Output the material below unchanged, apart from leaving out the pictures.

************

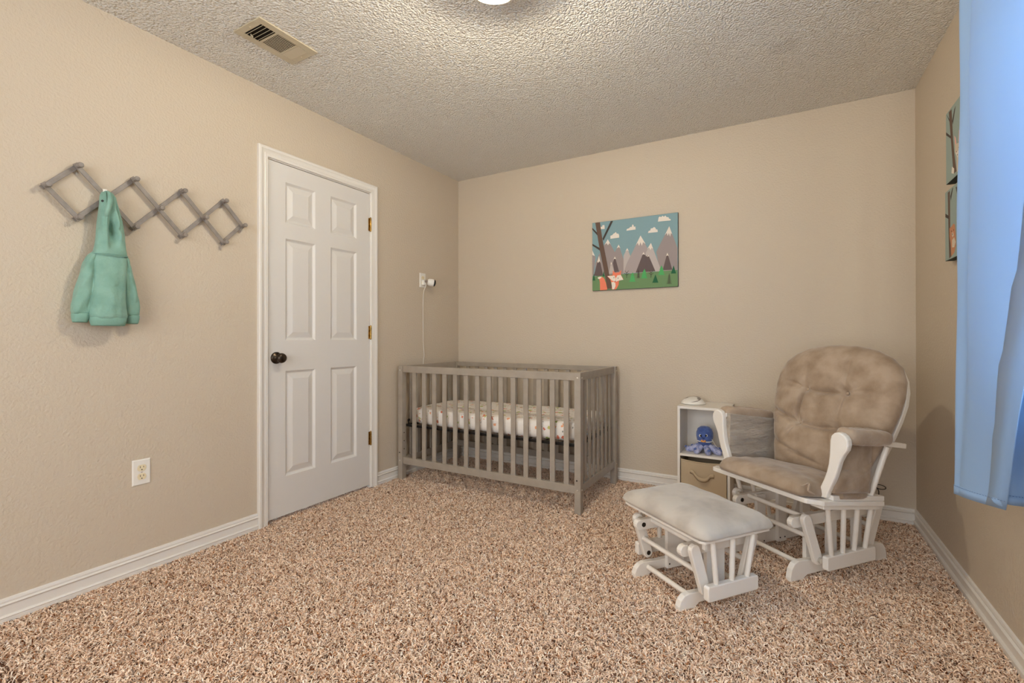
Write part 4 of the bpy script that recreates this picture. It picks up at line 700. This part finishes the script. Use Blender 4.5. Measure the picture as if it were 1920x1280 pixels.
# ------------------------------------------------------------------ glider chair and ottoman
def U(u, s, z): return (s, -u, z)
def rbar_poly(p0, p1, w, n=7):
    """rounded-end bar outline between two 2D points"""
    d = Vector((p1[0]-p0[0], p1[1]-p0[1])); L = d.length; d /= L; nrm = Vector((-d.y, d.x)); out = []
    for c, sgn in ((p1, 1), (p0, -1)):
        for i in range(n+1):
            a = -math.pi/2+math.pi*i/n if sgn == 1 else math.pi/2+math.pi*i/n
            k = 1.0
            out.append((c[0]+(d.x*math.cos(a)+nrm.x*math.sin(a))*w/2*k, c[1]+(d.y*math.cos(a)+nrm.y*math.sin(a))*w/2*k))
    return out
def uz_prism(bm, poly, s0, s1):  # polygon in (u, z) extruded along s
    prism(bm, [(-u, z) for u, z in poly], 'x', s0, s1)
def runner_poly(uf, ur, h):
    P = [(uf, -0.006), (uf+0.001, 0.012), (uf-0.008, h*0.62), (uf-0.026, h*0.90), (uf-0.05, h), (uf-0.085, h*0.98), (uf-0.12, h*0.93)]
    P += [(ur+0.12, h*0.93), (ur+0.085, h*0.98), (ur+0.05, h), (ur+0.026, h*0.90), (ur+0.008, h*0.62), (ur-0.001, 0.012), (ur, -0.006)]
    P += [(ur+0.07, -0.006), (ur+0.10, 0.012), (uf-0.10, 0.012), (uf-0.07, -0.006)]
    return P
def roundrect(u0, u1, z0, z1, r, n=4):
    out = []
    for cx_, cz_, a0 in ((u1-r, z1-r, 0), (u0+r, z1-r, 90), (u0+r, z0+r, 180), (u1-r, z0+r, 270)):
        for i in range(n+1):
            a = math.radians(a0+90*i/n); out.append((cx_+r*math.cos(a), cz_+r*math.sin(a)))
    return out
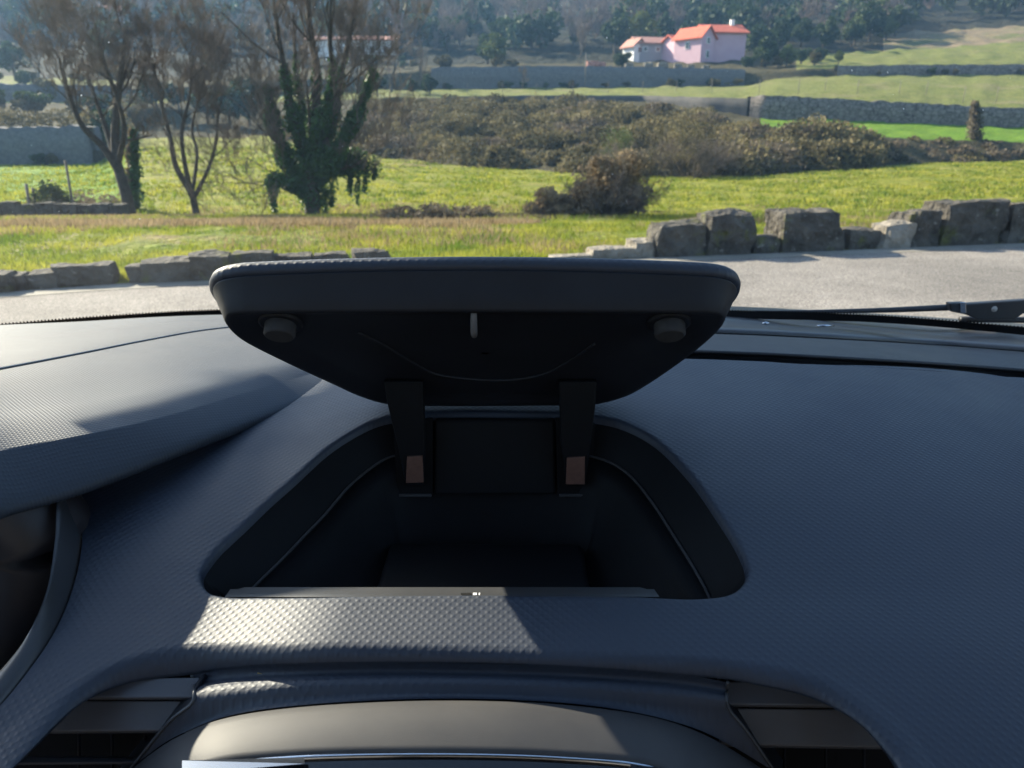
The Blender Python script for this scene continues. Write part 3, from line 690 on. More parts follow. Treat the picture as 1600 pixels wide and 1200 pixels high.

************

Task answer:
Write part 4 of the bpy script that recreates this picture. It picks up at line 700. This part finishes the script. Use Blender 4.5. Measure the picture as if it were 1920x1280 pixels.
# ------------------------------------------------------------------ glider chair and ottoman
def U(u, s, z): return (s, -u, z)
def rbar_poly(p0, p1, w, n=7):
    """rounded-end bar outline between two 2D points"""
    d = Vector((p1[0]-p0[0], p1[1]-p0[1])); L = d.length; d /= L; nrm = Vector((-d.y, d.x)); out = []
    for c, sgn in ((p1, 1), (p0, -1)):
        for i in range(n+1):
            a = -math.pi/2+math.pi*i/n if sgn == 1 else math.pi/2+math.pi*i/n
            k = 1.0
            out.append((c[0]+(d.x*math.cos(a)+nrm.x*math.sin(a))*w/2*k, c[1]+(d.y*math.cos(a)+nrm.y*math.sin(a))*w/2*k))
    return out
def uz_prism(bm, poly, s0, s1):  # polygon in (u, z) extruded along s
    prism(bm, [(-u, z) for u, z in poly], 'x', s0, s1)
def runner_poly(uf, ur, h):
    P = [(uf, -0.006), (uf+0.001, 0.012), (uf-0.008, h*0.62), (uf-0.026, h*0.90), (uf-0.05, h), (uf-0.085, h*0.98), (uf-0.12, h*0.93)]
    P += [(ur+0.12, h*0.93), (ur+0.085, h*0.98), (ur+0.05, h), (ur+0.026, h*0.90), (ur+0.008, h*0.62), (ur-0.001, 0.012), (ur, -0.006)]
    P += [(ur+0.07, -0.006), (ur+0.10, 0.012), (uf-0.10, 0.012), (uf-0.07, -0.006)]
    return P
def roundrect(u0, u1, z0, z1, r, n=4):
    out = []
    for cx_, cz_, a0 in ((u1-r, z1-r, 0), (u0+r, z1-r, 90), (u0+r, z0+r, 180), (u1-r, z0+r, 270)):
        for i in range(n+1):
            a = math.radians(a0+90*i/n); out.append((cx_+r*math.cos(a), cz_+r*math.sin(a)))
    return out
The Blender Python script for this scene continues. Write part 3, from line 690 on. More parts follow. Treat the picture as 1600 pixels wide and 1200 pixels high.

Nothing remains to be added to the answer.